▸ Data extract:
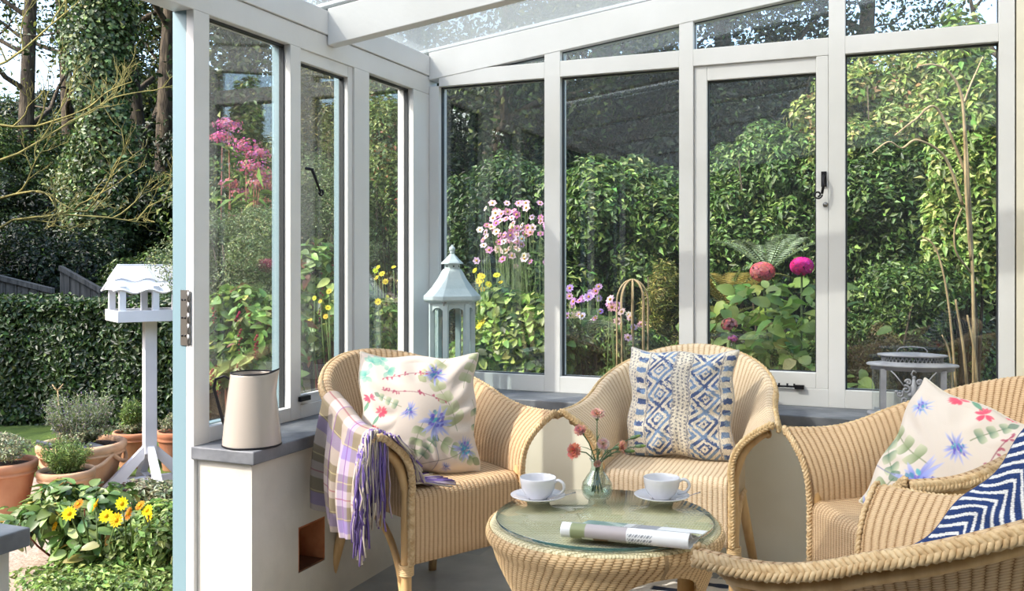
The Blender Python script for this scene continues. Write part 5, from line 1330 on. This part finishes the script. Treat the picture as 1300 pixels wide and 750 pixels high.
fn_ = M().tube([(0, 0, .604), (0, 0, .612)], .010, 12); fn_.ball((0, 0, .622), .014, 14, 10); fn_.ball((0, 0, .637), .005, 8, 6); fn_.build('finial', PALEB, TL)
for k in range(6):
    a = PI/3*k; M().box((-.011, -.011, .040), (.011, .011, .386), rot=Matrix.Rotation(a, 3, 'Z'), about=(0, 0, .21)).build('corner_post', PALEB, TL, bevel=.0015).location = (.090*math.cos(a), .090*math.sin(a), 0)
lg = glass('lantern_glass', tint=(.92, .95, .95, 1), base=.06)
for k in range(6):
    a0, a1 = PI/3*k, PI/3*(k+1); p0, p1 = Vector((.090*math.cos(a0), .090*math.sin(a0), 0)), Vector((.090*math.cos(a1), .090*math.sin(a1), 0)); d = (p1-p0).normalized(); n_ = Vector((-d.y, d.x, 0))
    pts = []; w_ = (p1-p0).length-.022
    q0_, q1_ = p0+d*.011, p1-d*.011
    # arched head of each side
    arch = [q0_+Vector((0, 0, .386)), q1_+Vector((0, 0, .386)), q1_+Vector((0, 0, .350))]+[q0_.lerp(q1_, .5+.5*math.cos(b)*.999)+Vector((0, 0, .350+.020*math.sin(b))) for b in np.linspace(.15, PI-.15, 9)]+[q0_+Vector((0, 0, .350))]
    M().prism([p-n_*.006 for p in arch], n_*.012).build('arched_head', PALEB, TL)
    M().box((0, 0, 0), (.001, .001, .001)) if False else None
    b_ = M(); b_.prism([q0_+Vector((0, 0, .040))-n_*.005, q1_+Vector((0, 0, .040))-n_*.005, q1_+Vector((0, 0, .056))-n_*.005, q0_+Vector((0, 0, .056))-n_*.005], n_*.010); b_.build('bottom_rail', PALEB, TL)
    M().prism([q0_+Vector((0, 0, .050)), q1_+Vector((0, 0, .050)), q1_+Vector((0, 0, .366)), q0_+Vector((0, 0, .366))], n_*.002).build('pane', lg, TL)
la = M().box((-.010, -.0, .392), (.010, .004, .414)); la.tube([(-.0, -.004, .38), (0, -.004, .40)], .003, 6); o = la.build('latch', STEEL, TL)
o.location = (.112*math.cos(math.radians(-120)), .112*math.sin(math.radians(-120)), 0); o.rotation_euler = (0, 0, math.radians(-30))

# oval grey metal lantern
GM = noisy(mat('grey_metal_paint', rough=.5, metal=0), lin(132, 134, 142), lin(164, 166, 172), scale=12, bump=.1)
op = pt(1158, HV, 3.42); op.z = ZS
OL = empty('oval_lantern', op, math.radians(3), 'grey metal oval glass lantern with scrolled ornament on the rear sill', 'lantern')
EL = .58
def oval(prof, name, mt=GM, seg=56): return M().lathe(prof, seg, ell=EL).build(name, mt, OL)
oval([(.0005, 0), (.150, 0), (.155, .004), (.155, .012), (.140, .016), (.0005, .016)], 'base')
for k, (x, s) in enumerate(((-.10, -1), (.10, -1), (-.10, 1), (.10, 1))):
    yy = s*.135*EL*math.sqrt(max(0, 1-(x/.145)**2))*1.02
    M().box((x-.010, yy-.0035, .0), (x+.010, yy+.0035, .176)).build('post', GM, OL)
for s in (-1, 1):
    ft = M(); ft.box((-.128, s*.055-.01, 0), (-.085, s*.055+.01, .020)); ft.box((.085, s*.055-.01, 0), (.128, s*.055+.01, .020)); ft.build('foot', GM, OL)
M().lathe([(.138, .016), (.138, .176)], 64, ell=EL).build('glass_wall', lg, OL)
oval([(.138, .172), (.142, .172), (.142, .184), (.156, .186), (.158, .190), (.154, .194), (.112, .199), (.112, .200), (.0005, .200)], 'shoulder')
gal = M()
for k in range(44):
    for sg in (-1, 1):
        pts = [(.104*math.cos(2*PI*(k+sg*t*.5)/44*1.0), .104*EL*math.sin(2*PI*(k+sg*t*.5)/44), .200+.022*t) for t in (0, .5, 1)]; gal.tube(pts, .0014, 4, cap=False)
for z in (.2005, .2215): gal.tube([(.104*math.cos(a), .104*EL*math.sin(a), z) for a in np.linspace(0, 2*PI, 49)], .002, 5, cap=False)
gal.build('pierced_gallery', GM, OL)
oval([(.0005, .222), (.118, .222), (.120, .225), (.118, .228), (.06, .233), (.0005, .234)], 'lid')
hd = [(-.045, 0, .230), (-.052, 0, .240), (-.040, 0, .252), (0, 0, .256), (.040, 0, .252), (.052, 0, .240), (.045, 0, .230)]; M().tube(hd, .0018, 6).build('carry_handle', GM, OL)
orn = M(); yf = -.138*EL-.006
def scroll(x, z, r, s, turns=1.3, th=.0042, st=0.): orn.tube([(x+s*r*(1-t/ (turns*7))*math.cos(t+st), yf, z+r*(1-t/(turns*7))*math.sin(t+st)) for t in np.linspace(0, turns*6, 22)], th, 6)
for s in (-1, 1):
    scroll(s*.026, .108, .016, s, st=1.2); scroll(s*.047, .092, .012, s, st=2.2); scroll(s*.018, .135, .011, s, st=0); scroll(s*.030, .070, .014, s, st=3.6)
    orn.tube([(s*.030, yf, .118), (s*.048, yf, .142), (s*.062, yf+.004, .160), (s*.075, yf+.012, .172)], .0024, 6); orn.ball((s*.058, yf, .100), .006, 8, 6); orn.ball((s*.012, yf, .090), .009, 8, 6)
orn.tube([(0, yf, .06), (0, yf, .10), (0, yf, .15)], [.009, .011, .005], 8); orn.ball((0, yf, .152), .007, 8, 6); orn.tube([(0, yf, .150), (-.008, yf-.004, .165), (-.002, yf-.004, .178), (.008, yf-.002, .170)], .0032, 6); orn.ball((0, yf, .118), .012, 8, 6, sc=(1, .6, 1.2))
orn.build('scroll_ornament', GM, OL)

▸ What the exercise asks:
Repeat the data exactly, without the pictures.

▸ Response below:
The Blender Python script for this scene continues. Write part 5, from line 1330 on. This part finishes the script. Treat the picture as 1300 pixels wide and 750 pixels high.
fn_ = M().tube([(0, 0, .604), (0, 0, .612)], .010, 12); fn_.ball((0, 0, .622), .014, 14, 10); fn_.ball((0, 0, .637), .005, 8, 6); fn_.build('finial', PALEB, TL)
for k in range(6):
    a = PI/3*k; M().box((-.011, -.011, .040), (.011, .011, .386), rot=Matrix.Rotation(a, 3, 'Z'), about=(0, 0, .21)).build('corner_post', PALEB, TL, bevel=.0015).location = (.090*math.cos(a), .090*math.sin(a), 0)
lg = glass('lantern_glass', tint=(.92, .95, .95, 1), base=.06)
for k in range(6):
    a0, a1 = PI/3*k, PI/3*(k+1); p0, p1 = Vector((.090*math.cos(a0), .090*math.sin(a0), 0)), Vector((.090*math.cos(a1), .090*math.sin(a1), 0)); d = (p1-p0).normalized(); n_ = Vector((-d.y, d.x, 0))
    pts = []; w_ = (p1-p0).length-.022
    q0_, q1_ = p0+d*.011, p1-d*.011
    # arched head of each side
    arch = [q0_+Vector((0, 0, .386)), q1_+Vector((0, 0, .386)), q1_+Vector((0, 0, .350))]+[q0_.lerp(q1_, .5+.5*math.cos(b)*.999)+Vector((0, 0, .350+.020*math.sin(b))) for b in np.linspace(.15, PI-.15, 9)]+[q0_+Vector((0, 0, .350))]
    M().prism([p-n_*.006 for p in arch], n_*.012).build('arched_head', PALEB, TL)
    M().box((0, 0, 0), (.001, .001, .001)) if False else None
    b_ = M(); b_.prism([q0_+Vector((0, 0, .040))-n_*.005, q1_+Vector((0, 0, .040))-n_*.005, q1_+Vector((0, 0, .056))-n_*.005, q0_+Vector((0, 0, .056))-n_*.005], n_*.010); b_.build('bottom_rail', PALEB, TL)
    M().prism([q0_+Vector((0, 0, .050)), q1_+Vector((0, 0, .050)), q1_+Vector((0, 0, .366)), q0_+Vector((0, 0, .366))], n_*.002).build('pane', lg, TL)
la = M().box((-.010, -.0, .392), (.010, .004, .414)); la.tube([(-.0, -.004, .38), (0, -.004, .40)], .003, 6); o = la.build('latch', STEEL, TL)
o.location = (.112*math.cos(math.radians(-120)), .112*math.sin(math.radians(-120)), 0); o.rotation_euler = (0, 0, math.radians(-30))

# oval grey metal lantern
GM = noisy(mat('grey_metal_paint', rough=.5, metal=0), lin(132, 134, 142), lin(164, 166, 172), scale=12, bump=.1)
op = pt(1158, HV, 3.42); op.z = ZS
OL = empty('oval_lantern', op, math.radians(3), 'grey metal oval glass lantern with scrolled ornament on the rear sill', 'lantern')
EL = .58
def oval(prof, name, mt=GM, seg=56): return M().lathe(prof, seg, ell=EL).build(name, mt, OL)
oval([(.0005, 0), (.150, 0), (.155, .004), (.155, .012), (.140, .016), (.0005, .016)], 'base')
for k, (x, s) in enumerate(((-.10, -1), (.10, -1), (-.10, 1), (.10, 1))):
    yy = s*.135*EL*math.sqrt(max(0, 1-(x/.145)**2))*1.02
    M().box((x-.010, yy-.0035, .0), (x+.010, yy+.0035, .176)).build('post', GM, OL)
for s in (-1, 1):
    ft = M(); ft.box((-.128, s*.055-.01, 0), (-.085, s*.055+.01, .020)); ft.box((.085, s*.055-.01, 0), (.128, s*.055+.01, .020)); ft.build('foot', GM, OL)
M().lathe([(.138, .016), (.138, .176)], 64, ell=EL).build('glass_wall', lg, OL)
oval([(.138, .172), (.142, .172), (.142, .184), (.156, .186), (.158, .190), (.154, .194), (.112, .199), (.112, .200), (.0005, .200)], 'shoulder')
gal = M()
for k in range(44):
    for sg in (-1, 1):
        pts = [(.104*math.cos(2*PI*(k+sg*t*.5)/44*1.0), .104*EL*math.sin(2*PI*(k+sg*t*.5)/44), .200+.022*t) for t in (0, .5, 1)]; gal.tube(pts, .0014, 4, cap=False)
for z in (.2005, .2215): gal.tube([(.104*math.cos(a), .104*EL*math.sin(a), z) for a in np.linspace(0, 2*PI, 49)], .002, 5, cap=False)
gal.build('pierced_gallery', GM, OL)
oval([(.0005, .222), (.118, .222), (.120, .225), (.118, .228), (.06, .233), (.0005, .234)], 'lid')
hd = [(-.045, 0, .230), (-.052, 0, .240), (-.040, 0, .252), (0, 0, .256), (.040, 0, .252), (.052, 0, .240), (.045, 0, .230)]; M().tube(hd, .0018, 6).build('carry_handle', GM, OL)
orn = M(); yf = -.138*EL-.006
def scroll(x, z, r, s, turns=1.3, th=.0042, st=0.): orn.tube([(x+s*r*(1-t/ (turns*7))*math.cos(t+st), yf, z+r*(1-t/(turns*7))*math.sin(t+st)) for t in np.linspace(0, turns*6, 22)], th, 6)
for s in (-1, 1):
    scroll(s*.026, .108, .016, s, st=1.2); scroll(s*.047, .092, .012, s, st=2.2); scroll(s*.018, .135, .011, s, st=0); scroll(s*.030, .070, .014, s, st=3.6)
    orn.tube([(s*.030, yf, .118), (s*.048, yf, .142), (s*.062, yf+.004, .160), (s*.075, yf+.012, .172)], .0024, 6); orn.ball((s*.058, yf, .100), .006, 8, 6); orn.ball((s*.012, yf, .090), .009, 8, 6)
orn.tube([(0, yf, .06), (0, yf, .10), (0, yf, .15)], [.009, .011, .005], 8); orn.ball((0, yf, .152), .007, 8, 6); orn.tube([(0, yf, .150), (-.008, yf-.004, .165), (-.002, yf-.004, .178), (.008, yf-.002, .170)], .0032, 6); orn.ball((0, yf, .118), .012, 8, 6, sc=(1, .6, 1.2))
orn.build('scroll_ornament', GM, OL)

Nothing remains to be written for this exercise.